What is the remainder for a taylor series of two variables.

Solution 1:

We consider $x,x_0,y,y_0\in\mathbb{R}$ and define intervals $I,J$ with \begin{align*} &I=[\mathrm{min}(x,x_0),\mathrm{max}(x,x_0)]\qquad\text{and}\qquad J=[\mathrm{min}(y,y_0),\mathrm{max}(y,y_0)] \end{align*}

Let $f:I\times J\rightarrow\mathbb{R}$ be an $(n+1)$-times continuously differentiable function in $x$ and $y$. There exist values $\xi\in I^\circ,\eta\in J^\circ$, so that following is valid \begin{align*} f(x,y)&=f(x_0,y_0)+f_x(x_0,y_0)(x-x_0)+f_y(x_0,y_0)(y-y_0)\\ &\qquad+\frac{1}{2}\left(f_{xx}(x_0,y_0)(x-x_0)^2+2f_{xy}(x_0,y_0)(x-x_0)(y-y_0)\right.\\ &\qquad\qquad\quad\left.+f_{yy}(x_0,y_0)(y-y_0)^2\right)\\ &\qquad\,\,\,\vdots\\ &\qquad+\frac{1}{n!}\left(f_{x^n}(x_0,y_0)(x-x_0)^n+\binom{n}{1}f_{x^{n-1}y}(x_0,y_0)(x-x_0)^{n-1}(y-y_0)\right.\\ &\qquad\qquad\quad+\cdots+f_{y^n}(x_0,y_0)(y-y_0)^n\Big)\\ &\qquad+R_n(x,y) \end{align*} The Lagrange remainder term $R_n(x,y)$ is given as \begin{align*} \color{blue}{R_n(x,y)}&\color{blue}{=\frac{1}{(n+1)!}\left(f_{x^{n+1}}(\xi,\eta)(x-x_0)^{n+1}+\binom{n+1}{1}f_{x^{n-1}y}(\xi,\eta)(x-x_0)^n(y-y_0)\right.}\\ &\qquad\qquad\qquad\quad\color{blue}{+\cdots+f_{y^{n+1}}(\xi,\eta)(y-y_0)^{n+1}\Big)} \end{align*}

A more compact notation can be given with the total derivative.
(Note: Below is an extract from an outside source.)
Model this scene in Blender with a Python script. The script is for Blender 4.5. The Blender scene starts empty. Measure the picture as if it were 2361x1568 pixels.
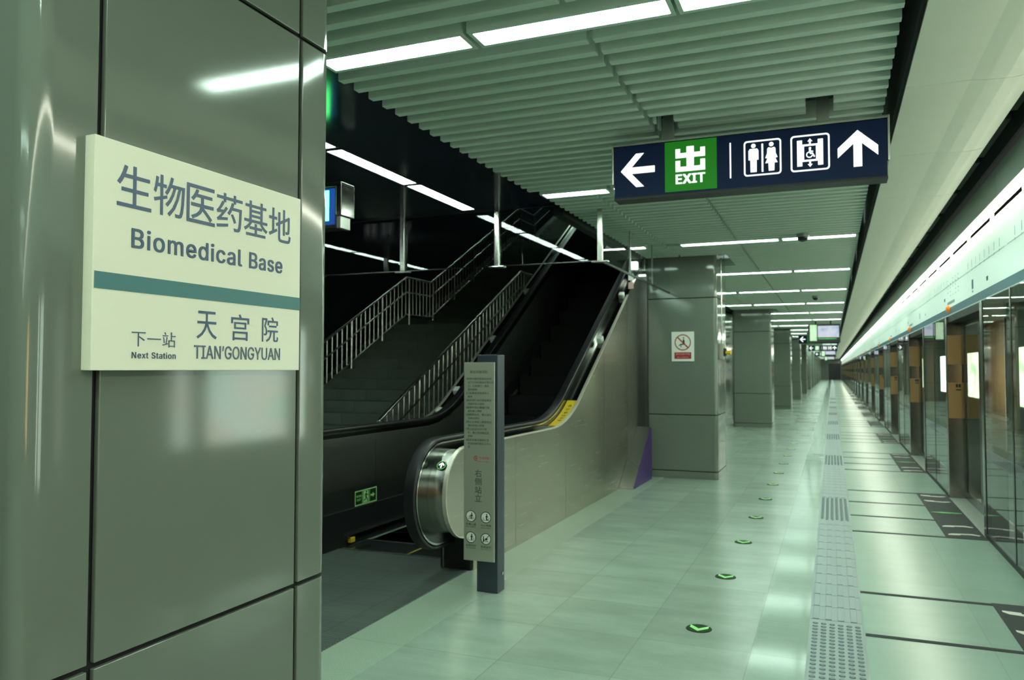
import bpy, bmesh, math, random
from mathutils import Vector, Matrix
random.seed(7)
sc = bpy.context.scene
COL = sc.collection
R = math.radians

# ------------------------------------------------------------------ camera, world, exposure
cam = bpy.data.cameras.new('camera')
cam.sensor_width = 36.0
cam.lens = 1805.0 / 2361.0 * 36.0
cam.clip_start = 0.02
cam.clip_end = 400
cam.dof.use_dof = True
cam.dof.focus_distance = 2.1
cam.dof.aperture_fstop = 6.5
camo = bpy.data.objects.new('camera', cam)
COL.objects.link(camo)
camo.location = (0, 0, 1.5)
camo.rotation_euler = (R(90 + 2.157), 0, R(22.22))
sc.camera = camo

wd = bpy.data.worlds.new('world')
sc.world = wd
wd.use_nodes = True
wd.node_tree.nodes['Background'].inputs[0].default_value = (0.5, 0.8, 0.62, 1)
wd.node_tree.nodes['Background'].inputs[1].default_value = 0.01

vs = sc.view_settings
vs.view_transform = 'Standard'
vs.look = 'None'
vs.exposure = 0.0
vs.gamma = 1.0
vs.use_curve_mapping = False
cy = sc.cycles
cy.max_bounces = 8
cy.diffuse_bounces = 4
cy.glossy_bounces = 5
cy.transmission_bounces = 6
cy.transparent_max_bounces = 24
cy.sample_clamp_indirect = 6.0
cy.caustics_reflective = False
cy.caustics_refractive = False
cy.blur_glossy = 0.5
try:
    cy.use_light_tree = True
except Exception:
    pass

LAMP = (0.74, 1.0, 0.84)          # the greenish white of the fluorescent tubes
LS = 45.0                         # their brightness

# ------------------------------------------------------------------ materials
def mat(name, base, rough=0.5, metal=0.0, spec=0.5, coat=0.0, var=0.0, vscale=6.0, vstretch=(1, 1, 1),
        bump=0.0, bscale=150.0, emit=None, es=0.0, rvar=0.0):
    m = bpy.data.materials.new(name)
    m.use_nodes = True
    nt = m.node_tree
    b = nt.nodes['Principled BSDF']
    I = b.inputs
    I['Base Color'].default_value = (*base, 1)
    I['Roughness'].default_value = rough
    I['Metallic'].default_value = metal
    I['Specular IOR Level'].default_value = spec
    I['Coat Weight'].default_value = coat
    I['Coat Roughness'].default_value = 0.06
    if var > 0 or bump > 0 or rvar > 0:
        tc = nt.nodes.new('ShaderNodeTexCoord')
        mp = nt.nodes.new('ShaderNodeMapping')
        mp.inputs['Scale'].default_value = vstretch
        nt.links.new(tc.outputs['Object'], mp.inputs['Vector'])
    if var > 0 or rvar > 0:
        n = nt.nodes.new('ShaderNodeTexNoise')
        n.inputs['Scale'].default_value = vscale
        n.inputs['Detail'].default_value = 5
        nt.links.new(mp.outputs['Vector'], n.inputs['Vector'])
    if var > 0:
        mx = nt.nodes.new('ShaderNodeMix')
        mx.data_type = 'RGBA'
        mx.inputs['A'].default_value = (*[c * (1 - var) for c in base], 1)
        mx.inputs['B'].default_value = (*[min(1, c * (1 + var)) for c in base], 1)
        nt.links.new(n.outputs['Fac'], mx.inputs['Factor'])
        nt.links.new(mx.outputs['Result'], I['Base Color'])
    if rvar > 0:
        mr = nt.nodes.new('ShaderNodeMapRange')
        mr.inputs['To Min'].default_value = max(0, rough - rvar)
        mr.inputs['To Max'].default_value = rough + rvar
        nt.links.new(n.outputs['Fac'], mr.inputs['Value'])
        nt.links.new(mr.outputs['Result'], I['Roughness'])
    if bump > 0:
        n2 = nt.nodes.new('ShaderNodeTexNoise')
        n2.inputs['Scale'].default_value = bscale
        n2.inputs['Detail'].default_value = 2
        nt.links.new(tc.outputs['Object'], n2.inputs['Vector'])
        bp = nt.nodes.new('ShaderNodeBump')
        bp.inputs['Strength'].default_value = bump
        bp.inputs['Distance'].default_value = 0.002
        nt.links.new(n2.outputs['Fac'], bp.inputs['Height'])
        nt.links.new(bp.outputs['Normal'], I['Normal'])
    if emit:
        I['Emission Color'].default_value = (*emit, 1)
        I['Emission Strength'].default_value = es
    return m

def emission(name, col, s):
    m = bpy.data.materials.new(name)
    m.use_nodes = True
    nt = m.node_tree
    nt.nodes.clear()
    e = nt.nodes.new('ShaderNodeEmission')
    o = nt.nodes.new('ShaderNodeOutputMaterial')
    e.inputs[0].default_value = (*col, 1)
    e.inputs[1].default_value = s
    nt.links.new(e.outputs[0], o.inputs[0])
    return m

def picture_panel(name, cols, s, scale):
    """a lit panel with a soft, abstract blend of colours"""
    m = bpy.data.materials.new(name)
    m.use_nodes = True
    nt = m.node_tree
    nt.nodes.clear()
    e = nt.nodes.new('ShaderNodeEmission')
    o = nt.nodes.new('ShaderNodeOutputMaterial')
    tc = nt.nodes.new('ShaderNodeTexCoord')
    n = nt.nodes.new('ShaderNodeTexNoise')
    n.inputs['Scale'].default_value = scale
    n.inputs['Detail'].default_value = 1.5
    cr = nt.nodes.new('ShaderNodeValToRGB')
    while len(cr.color_ramp.elements) < len(cols):
        cr.color_ramp.elements.new(0.5)
    for i, c in enumerate(cols):
        cr.color_ramp.elements[i].position = 0.3 + 0.4 * i / max(1, len(cols) - 1)
        cr.color_ramp.elements[i].color = (*c, 1)
    nt.links.new(tc.outputs['Object'], n.inputs['Vector'])
    nt.links.new(n.outputs['Fac'], cr.inputs['Fac'])
    nt.links.new(cr.outputs['Color'], e.inputs[0])
    e.inputs[1].default_value = s
    nt.links.new(e.outputs[0], o.inputs[0])
    return m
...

We obtain \begin{align*} df&=(x-x_0)f_x+(y-y_0)f_y,\\ d^2f&=((x-x_0)f_x+(y-y_0)f_y)^{(2)}\\ &=((x-x_0)^2f_{xx}+2 (x-x_0)(y-y_0) f_{xy}+(y-y_0)^2f_{yy}\\ &\,\,\,\vdots\\ d^nf&=((x-x_0)f_x+(y-y_0)f_y)^{(n)}\\ &=(x-x_0)^nf_{x^n}+\binom{n}{1}(x-x_0)^{n-1}(y-y_0)f_{x^{n-1}y}\\ &\qquad+\cdots+(y-y_0)^nf_{y^n} \end{align*}

and we can write
\begin{align*} f(x,y)=f(x_0,y_0)+df(x_0,y_0)+\frac{1}{2}d^2f(x_0,y_0)+\cdots+\frac{1}{n!}d^nf(x_0,y_0)+R_n(x,y) \end{align*} with \begin{align*} \color{blue}{R_n(x,y)=\frac{1}{(n+1)!}d^{n+1}f(\xi,\eta)} \end{align*}

Note: A derivation similar to this answer can be found in section 6.3 of Introduction to Calculus and Analysis II by Richard Courant.